Brief:
What is needed is the run of lines from the one containing "Reconstruct this image" through the one containing "random.seed(7)", echoed exactly, with both ends kept and nothing added.

Dataset records:
_____

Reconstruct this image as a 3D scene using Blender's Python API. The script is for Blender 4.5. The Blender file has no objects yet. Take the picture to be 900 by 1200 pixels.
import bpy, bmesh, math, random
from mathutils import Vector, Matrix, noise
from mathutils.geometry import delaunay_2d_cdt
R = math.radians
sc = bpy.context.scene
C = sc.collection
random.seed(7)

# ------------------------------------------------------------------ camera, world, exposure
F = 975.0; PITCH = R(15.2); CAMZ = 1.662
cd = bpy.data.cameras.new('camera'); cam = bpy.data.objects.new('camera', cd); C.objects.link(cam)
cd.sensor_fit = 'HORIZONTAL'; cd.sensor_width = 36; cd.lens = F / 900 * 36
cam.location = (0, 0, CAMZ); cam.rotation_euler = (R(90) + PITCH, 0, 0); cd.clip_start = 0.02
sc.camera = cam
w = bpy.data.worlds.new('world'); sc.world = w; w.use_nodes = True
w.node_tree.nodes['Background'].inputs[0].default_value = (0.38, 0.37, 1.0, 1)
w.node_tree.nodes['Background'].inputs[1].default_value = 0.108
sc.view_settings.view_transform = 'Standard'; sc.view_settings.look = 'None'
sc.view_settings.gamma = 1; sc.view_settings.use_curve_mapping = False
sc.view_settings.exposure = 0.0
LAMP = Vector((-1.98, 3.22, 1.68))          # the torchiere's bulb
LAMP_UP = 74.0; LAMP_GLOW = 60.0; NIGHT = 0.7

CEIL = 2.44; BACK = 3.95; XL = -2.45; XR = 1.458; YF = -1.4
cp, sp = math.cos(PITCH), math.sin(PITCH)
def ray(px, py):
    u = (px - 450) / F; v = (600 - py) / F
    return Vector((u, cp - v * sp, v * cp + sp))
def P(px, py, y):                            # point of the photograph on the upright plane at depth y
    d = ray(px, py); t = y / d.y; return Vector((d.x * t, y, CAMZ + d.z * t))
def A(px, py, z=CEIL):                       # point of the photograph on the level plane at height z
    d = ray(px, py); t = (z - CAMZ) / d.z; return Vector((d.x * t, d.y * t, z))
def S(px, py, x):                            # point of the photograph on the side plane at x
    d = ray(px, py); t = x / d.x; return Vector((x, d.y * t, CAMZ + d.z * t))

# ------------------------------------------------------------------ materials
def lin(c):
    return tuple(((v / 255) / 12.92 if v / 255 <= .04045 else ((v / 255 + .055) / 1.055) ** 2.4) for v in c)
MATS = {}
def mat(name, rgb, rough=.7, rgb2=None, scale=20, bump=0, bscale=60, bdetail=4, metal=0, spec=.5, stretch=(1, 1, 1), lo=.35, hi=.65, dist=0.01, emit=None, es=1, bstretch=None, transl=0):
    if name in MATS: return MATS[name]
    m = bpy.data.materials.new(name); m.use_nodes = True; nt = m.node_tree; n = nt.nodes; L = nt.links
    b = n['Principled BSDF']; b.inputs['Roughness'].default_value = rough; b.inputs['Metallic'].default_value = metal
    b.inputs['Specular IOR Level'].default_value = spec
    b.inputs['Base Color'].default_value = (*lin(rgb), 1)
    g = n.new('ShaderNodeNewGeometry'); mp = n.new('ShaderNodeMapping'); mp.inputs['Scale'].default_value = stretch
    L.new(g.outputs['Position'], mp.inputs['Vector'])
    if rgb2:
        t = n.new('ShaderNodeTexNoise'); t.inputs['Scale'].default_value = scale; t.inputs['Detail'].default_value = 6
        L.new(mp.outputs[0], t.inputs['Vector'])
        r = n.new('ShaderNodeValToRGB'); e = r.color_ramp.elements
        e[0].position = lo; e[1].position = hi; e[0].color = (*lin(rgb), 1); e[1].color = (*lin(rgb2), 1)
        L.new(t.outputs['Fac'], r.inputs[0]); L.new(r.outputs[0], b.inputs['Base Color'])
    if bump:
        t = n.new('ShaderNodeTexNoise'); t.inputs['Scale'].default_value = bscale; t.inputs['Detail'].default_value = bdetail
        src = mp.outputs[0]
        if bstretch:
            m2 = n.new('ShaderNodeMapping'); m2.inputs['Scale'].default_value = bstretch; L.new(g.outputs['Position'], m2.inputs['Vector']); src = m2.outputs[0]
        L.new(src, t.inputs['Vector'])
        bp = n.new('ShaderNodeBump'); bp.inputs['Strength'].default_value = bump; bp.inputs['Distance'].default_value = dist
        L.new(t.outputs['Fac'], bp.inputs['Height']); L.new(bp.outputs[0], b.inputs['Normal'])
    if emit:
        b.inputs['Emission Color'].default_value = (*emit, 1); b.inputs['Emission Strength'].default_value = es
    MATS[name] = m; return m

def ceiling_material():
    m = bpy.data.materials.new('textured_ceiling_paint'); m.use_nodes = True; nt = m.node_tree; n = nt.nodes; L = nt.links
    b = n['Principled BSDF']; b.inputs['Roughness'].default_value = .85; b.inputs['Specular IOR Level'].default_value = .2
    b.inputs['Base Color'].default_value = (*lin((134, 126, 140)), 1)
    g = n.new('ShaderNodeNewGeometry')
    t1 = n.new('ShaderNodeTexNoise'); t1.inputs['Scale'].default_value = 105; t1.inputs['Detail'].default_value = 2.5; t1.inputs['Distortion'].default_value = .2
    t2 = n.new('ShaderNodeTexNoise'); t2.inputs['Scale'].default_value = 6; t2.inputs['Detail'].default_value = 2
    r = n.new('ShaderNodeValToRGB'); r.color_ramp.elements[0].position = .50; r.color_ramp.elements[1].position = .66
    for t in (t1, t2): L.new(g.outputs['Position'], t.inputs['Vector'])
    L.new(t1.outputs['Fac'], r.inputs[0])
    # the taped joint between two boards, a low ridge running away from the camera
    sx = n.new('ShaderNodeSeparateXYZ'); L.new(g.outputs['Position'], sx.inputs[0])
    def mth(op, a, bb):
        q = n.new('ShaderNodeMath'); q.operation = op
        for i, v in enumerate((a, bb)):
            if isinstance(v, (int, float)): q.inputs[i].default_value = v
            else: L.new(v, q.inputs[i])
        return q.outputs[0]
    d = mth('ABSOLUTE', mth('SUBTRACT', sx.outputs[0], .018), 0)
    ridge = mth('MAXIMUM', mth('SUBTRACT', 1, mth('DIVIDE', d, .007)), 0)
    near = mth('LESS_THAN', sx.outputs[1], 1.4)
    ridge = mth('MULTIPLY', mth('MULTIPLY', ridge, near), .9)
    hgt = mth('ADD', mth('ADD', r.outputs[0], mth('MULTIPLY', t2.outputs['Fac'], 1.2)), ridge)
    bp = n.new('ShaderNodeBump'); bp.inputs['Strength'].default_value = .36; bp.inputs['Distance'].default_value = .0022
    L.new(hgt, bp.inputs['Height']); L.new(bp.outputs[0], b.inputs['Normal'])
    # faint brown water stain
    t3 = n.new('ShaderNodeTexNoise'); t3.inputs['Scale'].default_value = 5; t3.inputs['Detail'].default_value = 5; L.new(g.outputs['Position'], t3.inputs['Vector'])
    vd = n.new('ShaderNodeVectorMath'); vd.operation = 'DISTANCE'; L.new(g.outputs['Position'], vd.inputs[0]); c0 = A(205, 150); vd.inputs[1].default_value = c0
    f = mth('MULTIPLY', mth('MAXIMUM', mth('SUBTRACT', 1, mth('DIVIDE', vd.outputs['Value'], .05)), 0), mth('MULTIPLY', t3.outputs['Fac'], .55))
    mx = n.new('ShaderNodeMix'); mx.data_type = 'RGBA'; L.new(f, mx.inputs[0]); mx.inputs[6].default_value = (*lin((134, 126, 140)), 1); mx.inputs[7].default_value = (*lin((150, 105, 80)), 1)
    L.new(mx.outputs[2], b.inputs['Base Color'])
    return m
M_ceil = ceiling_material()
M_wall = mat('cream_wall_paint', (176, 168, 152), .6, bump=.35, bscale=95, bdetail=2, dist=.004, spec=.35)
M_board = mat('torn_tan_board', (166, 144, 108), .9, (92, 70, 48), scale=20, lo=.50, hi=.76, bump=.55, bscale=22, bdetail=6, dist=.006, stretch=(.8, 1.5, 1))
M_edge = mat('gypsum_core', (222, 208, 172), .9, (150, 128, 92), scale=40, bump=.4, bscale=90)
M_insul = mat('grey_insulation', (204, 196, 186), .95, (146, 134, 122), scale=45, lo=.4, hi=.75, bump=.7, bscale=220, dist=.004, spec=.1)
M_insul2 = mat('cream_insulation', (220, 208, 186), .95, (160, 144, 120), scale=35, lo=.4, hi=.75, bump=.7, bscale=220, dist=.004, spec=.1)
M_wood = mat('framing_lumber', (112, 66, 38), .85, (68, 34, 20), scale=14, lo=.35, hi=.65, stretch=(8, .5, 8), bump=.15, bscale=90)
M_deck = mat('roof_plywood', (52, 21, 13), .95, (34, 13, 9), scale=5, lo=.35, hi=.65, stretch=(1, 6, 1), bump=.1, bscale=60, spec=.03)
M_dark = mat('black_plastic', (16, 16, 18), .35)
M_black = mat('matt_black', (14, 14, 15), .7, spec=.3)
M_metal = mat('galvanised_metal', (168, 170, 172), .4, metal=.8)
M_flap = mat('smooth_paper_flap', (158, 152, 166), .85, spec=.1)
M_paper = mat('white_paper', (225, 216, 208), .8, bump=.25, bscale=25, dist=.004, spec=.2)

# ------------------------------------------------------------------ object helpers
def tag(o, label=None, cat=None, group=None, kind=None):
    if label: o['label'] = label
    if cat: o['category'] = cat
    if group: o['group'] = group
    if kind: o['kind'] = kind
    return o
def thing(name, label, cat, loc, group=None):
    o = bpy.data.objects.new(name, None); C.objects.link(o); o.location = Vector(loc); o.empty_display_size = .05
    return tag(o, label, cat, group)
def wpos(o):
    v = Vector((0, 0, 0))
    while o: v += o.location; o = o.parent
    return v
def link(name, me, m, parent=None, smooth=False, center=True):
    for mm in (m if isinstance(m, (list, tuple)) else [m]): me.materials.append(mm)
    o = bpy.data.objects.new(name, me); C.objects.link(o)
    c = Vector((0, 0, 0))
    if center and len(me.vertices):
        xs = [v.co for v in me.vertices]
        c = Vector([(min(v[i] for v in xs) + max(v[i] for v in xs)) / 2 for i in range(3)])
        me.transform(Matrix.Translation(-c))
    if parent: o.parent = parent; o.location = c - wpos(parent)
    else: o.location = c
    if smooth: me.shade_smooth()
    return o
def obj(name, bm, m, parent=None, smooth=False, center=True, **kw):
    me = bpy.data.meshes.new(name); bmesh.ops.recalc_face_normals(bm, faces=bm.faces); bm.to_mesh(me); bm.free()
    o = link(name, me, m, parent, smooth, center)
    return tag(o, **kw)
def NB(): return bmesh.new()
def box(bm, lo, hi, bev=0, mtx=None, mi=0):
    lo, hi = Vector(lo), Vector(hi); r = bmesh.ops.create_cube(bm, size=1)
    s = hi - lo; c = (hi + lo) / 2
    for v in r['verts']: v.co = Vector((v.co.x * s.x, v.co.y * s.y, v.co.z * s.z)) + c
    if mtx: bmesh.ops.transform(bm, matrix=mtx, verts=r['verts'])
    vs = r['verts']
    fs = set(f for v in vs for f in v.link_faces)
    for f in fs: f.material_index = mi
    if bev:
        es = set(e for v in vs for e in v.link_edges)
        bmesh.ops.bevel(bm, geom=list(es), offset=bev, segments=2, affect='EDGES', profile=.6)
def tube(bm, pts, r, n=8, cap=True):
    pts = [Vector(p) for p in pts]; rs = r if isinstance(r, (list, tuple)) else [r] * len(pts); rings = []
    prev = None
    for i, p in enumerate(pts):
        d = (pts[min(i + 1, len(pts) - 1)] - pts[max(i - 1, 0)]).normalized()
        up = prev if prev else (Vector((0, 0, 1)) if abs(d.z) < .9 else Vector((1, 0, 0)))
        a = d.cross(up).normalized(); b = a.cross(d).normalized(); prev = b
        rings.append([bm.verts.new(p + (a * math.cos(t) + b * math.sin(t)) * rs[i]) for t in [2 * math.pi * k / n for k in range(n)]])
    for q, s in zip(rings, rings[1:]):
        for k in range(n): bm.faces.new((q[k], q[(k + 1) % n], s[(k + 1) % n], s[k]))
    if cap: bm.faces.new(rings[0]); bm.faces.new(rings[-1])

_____

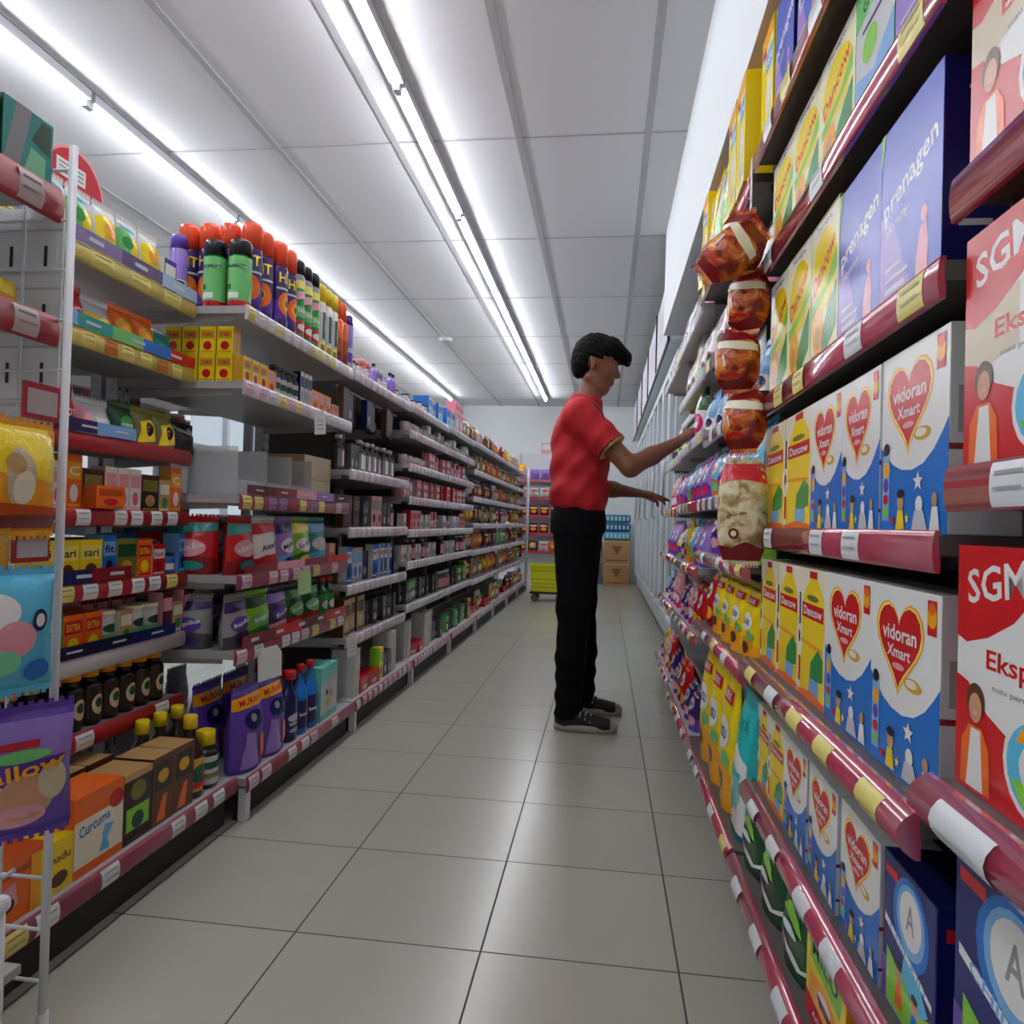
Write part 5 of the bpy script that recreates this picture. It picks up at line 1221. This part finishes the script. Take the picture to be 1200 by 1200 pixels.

_____

The answer:
Reconstruct this image as a 3D scene using Blender's Python API. The script is for Blender 4.5. The Blender file has no objects yet. Take the picture to be 900 by 1200 pixels.
import bpy, bmesh, math, random
from mathutils import Vector, Matrix, noise
from mathutils.geometry import delaunay_2d_cdt
R = math.radians
sc = bpy.context.scene
C = sc.collection
random.seed(7)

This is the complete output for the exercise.